SOURCE DATA:

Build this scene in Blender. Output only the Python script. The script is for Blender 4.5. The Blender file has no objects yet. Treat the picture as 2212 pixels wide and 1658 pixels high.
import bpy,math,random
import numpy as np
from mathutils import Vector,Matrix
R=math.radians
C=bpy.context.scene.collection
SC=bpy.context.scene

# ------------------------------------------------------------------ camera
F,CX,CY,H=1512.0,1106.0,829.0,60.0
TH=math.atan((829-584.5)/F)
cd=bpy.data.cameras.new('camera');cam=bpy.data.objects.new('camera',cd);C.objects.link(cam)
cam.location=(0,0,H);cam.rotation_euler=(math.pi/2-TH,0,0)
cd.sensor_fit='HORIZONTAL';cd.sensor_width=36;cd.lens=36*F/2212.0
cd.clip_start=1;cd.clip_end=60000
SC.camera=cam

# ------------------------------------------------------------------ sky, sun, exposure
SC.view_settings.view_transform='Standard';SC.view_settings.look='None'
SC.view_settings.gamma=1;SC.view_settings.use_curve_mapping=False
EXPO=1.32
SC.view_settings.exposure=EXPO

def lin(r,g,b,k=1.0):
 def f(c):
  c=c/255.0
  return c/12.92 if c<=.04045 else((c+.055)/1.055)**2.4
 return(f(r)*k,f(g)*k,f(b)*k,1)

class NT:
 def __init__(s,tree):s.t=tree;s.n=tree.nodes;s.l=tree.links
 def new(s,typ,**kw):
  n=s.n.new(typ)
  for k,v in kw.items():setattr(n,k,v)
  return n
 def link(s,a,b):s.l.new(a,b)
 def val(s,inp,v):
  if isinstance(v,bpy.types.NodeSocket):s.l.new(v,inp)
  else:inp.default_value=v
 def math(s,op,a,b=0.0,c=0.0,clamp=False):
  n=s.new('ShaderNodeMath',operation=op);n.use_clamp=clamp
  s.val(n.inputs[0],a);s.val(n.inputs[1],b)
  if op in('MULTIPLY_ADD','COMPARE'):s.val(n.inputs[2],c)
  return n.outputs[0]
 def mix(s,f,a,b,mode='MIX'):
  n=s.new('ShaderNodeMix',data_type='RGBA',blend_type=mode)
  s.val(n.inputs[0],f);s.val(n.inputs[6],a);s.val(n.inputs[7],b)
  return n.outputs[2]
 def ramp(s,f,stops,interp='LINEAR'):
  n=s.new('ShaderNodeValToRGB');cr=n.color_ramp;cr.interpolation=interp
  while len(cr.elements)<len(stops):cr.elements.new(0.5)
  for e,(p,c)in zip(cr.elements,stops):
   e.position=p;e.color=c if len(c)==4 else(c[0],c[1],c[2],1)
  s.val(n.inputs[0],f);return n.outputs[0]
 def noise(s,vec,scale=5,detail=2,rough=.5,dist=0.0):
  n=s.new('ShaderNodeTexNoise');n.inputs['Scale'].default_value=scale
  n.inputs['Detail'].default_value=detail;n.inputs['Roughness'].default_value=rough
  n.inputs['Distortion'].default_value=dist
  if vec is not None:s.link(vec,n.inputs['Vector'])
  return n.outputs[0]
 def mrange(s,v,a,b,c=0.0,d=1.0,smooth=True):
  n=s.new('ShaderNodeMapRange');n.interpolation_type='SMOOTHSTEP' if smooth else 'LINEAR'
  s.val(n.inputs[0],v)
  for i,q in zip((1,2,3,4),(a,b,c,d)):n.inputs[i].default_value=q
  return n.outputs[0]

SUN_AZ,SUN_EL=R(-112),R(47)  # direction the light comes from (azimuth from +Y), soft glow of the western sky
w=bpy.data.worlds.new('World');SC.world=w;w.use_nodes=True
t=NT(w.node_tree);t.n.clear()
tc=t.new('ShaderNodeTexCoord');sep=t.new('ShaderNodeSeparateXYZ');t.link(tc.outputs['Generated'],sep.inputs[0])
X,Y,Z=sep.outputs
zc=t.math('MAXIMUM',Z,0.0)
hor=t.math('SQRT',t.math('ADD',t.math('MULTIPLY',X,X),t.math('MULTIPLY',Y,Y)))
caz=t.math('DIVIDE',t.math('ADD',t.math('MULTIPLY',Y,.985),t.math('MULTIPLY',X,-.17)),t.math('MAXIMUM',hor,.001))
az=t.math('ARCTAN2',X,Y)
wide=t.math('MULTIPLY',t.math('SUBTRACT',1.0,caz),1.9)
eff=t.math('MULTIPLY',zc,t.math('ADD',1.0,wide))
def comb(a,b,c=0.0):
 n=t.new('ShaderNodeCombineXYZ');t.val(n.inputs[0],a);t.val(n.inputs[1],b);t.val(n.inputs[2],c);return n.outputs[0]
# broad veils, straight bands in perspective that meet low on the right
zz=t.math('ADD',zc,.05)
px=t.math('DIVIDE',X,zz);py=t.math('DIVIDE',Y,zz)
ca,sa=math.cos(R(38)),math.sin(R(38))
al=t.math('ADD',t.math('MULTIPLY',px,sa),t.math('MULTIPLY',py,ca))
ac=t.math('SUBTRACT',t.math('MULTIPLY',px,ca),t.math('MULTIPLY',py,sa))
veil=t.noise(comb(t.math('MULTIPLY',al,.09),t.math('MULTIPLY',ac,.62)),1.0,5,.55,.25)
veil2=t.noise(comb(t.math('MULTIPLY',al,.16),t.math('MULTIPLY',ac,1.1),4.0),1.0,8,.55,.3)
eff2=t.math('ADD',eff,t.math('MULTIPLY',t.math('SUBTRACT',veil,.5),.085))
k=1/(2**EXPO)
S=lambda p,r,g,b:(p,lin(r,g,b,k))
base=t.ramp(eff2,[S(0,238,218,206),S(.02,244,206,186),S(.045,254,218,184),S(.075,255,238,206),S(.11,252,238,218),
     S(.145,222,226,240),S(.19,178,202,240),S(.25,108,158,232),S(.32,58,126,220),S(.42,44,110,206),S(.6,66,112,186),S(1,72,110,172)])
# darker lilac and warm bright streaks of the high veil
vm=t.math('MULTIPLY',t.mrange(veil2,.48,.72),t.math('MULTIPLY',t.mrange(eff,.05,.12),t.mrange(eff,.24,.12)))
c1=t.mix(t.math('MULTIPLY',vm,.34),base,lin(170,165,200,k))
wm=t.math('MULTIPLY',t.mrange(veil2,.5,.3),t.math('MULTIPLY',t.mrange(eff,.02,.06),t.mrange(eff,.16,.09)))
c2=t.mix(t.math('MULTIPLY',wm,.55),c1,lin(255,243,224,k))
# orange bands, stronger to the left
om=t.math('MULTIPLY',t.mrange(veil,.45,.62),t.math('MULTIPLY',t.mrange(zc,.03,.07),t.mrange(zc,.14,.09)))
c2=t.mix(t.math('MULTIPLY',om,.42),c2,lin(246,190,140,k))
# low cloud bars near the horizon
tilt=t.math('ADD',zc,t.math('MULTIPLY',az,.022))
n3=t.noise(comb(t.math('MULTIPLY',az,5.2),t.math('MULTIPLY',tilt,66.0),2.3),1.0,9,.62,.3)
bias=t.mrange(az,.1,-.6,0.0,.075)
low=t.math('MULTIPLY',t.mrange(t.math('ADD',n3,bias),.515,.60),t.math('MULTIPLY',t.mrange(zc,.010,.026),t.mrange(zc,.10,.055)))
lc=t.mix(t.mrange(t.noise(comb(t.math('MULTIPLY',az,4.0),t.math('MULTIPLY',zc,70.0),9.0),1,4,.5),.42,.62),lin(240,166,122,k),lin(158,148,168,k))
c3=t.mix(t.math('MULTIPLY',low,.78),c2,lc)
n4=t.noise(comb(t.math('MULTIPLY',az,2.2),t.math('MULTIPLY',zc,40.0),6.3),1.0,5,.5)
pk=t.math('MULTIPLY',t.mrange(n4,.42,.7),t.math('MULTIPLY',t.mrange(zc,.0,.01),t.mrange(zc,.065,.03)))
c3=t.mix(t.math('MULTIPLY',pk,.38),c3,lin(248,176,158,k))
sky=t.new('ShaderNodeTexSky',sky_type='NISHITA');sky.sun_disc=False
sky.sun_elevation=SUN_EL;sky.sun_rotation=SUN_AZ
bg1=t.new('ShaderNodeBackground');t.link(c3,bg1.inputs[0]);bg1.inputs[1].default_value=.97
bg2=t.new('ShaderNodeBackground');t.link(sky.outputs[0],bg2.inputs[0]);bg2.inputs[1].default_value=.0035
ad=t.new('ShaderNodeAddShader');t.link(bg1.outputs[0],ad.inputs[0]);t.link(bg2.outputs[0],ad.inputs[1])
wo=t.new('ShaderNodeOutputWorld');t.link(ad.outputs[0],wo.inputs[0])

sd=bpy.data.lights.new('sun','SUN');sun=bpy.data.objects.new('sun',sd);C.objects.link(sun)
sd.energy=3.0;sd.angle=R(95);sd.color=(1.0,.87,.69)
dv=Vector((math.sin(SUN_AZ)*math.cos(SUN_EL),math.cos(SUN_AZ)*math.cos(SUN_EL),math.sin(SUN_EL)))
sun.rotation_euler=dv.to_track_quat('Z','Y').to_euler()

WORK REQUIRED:
Return exactly the opening lines of the listing above, ending with the line that has "SC.view_settings.exposure=EXPO".

EXPECTED OUTPUT:
Build this scene in Blender. Output only the Python script. The script is for Blender 4.5. The Blender file has no objects yet. Treat the picture as 2212 pixels wide and 1658 pixels high.
import bpy,math,random
import numpy as np
from mathutils import Vector,Matrix
R=math.radians
C=bpy.context.scene.collection
SC=bpy.context.scene

# ------------------------------------------------------------------ camera
F,CX,CY,H=1512.0,1106.0,829.0,60.0
TH=math.atan((829-584.5)/F)
cd=bpy.data.cameras.new('camera');cam=bpy.data.objects.new('camera',cd);C.objects.link(cam)
cam.location=(0,0,H);cam.rotation_euler=(math.pi/2-TH,0,0)
cd.sensor_fit='HORIZONTAL';cd.sensor_width=36;cd.lens=36*F/2212.0
cd.clip_start=1;cd.clip_end=60000
SC.camera=cam

# ------------------------------------------------------------------ sky, sun, exposure
SC.view_settings.view_transform='Standard';SC.view_settings.look='None'
SC.view_settings.gamma=1;SC.view_settings.use_curve_mapping=False
EXPO=1.32
SC.view_settings.exposure=EXPO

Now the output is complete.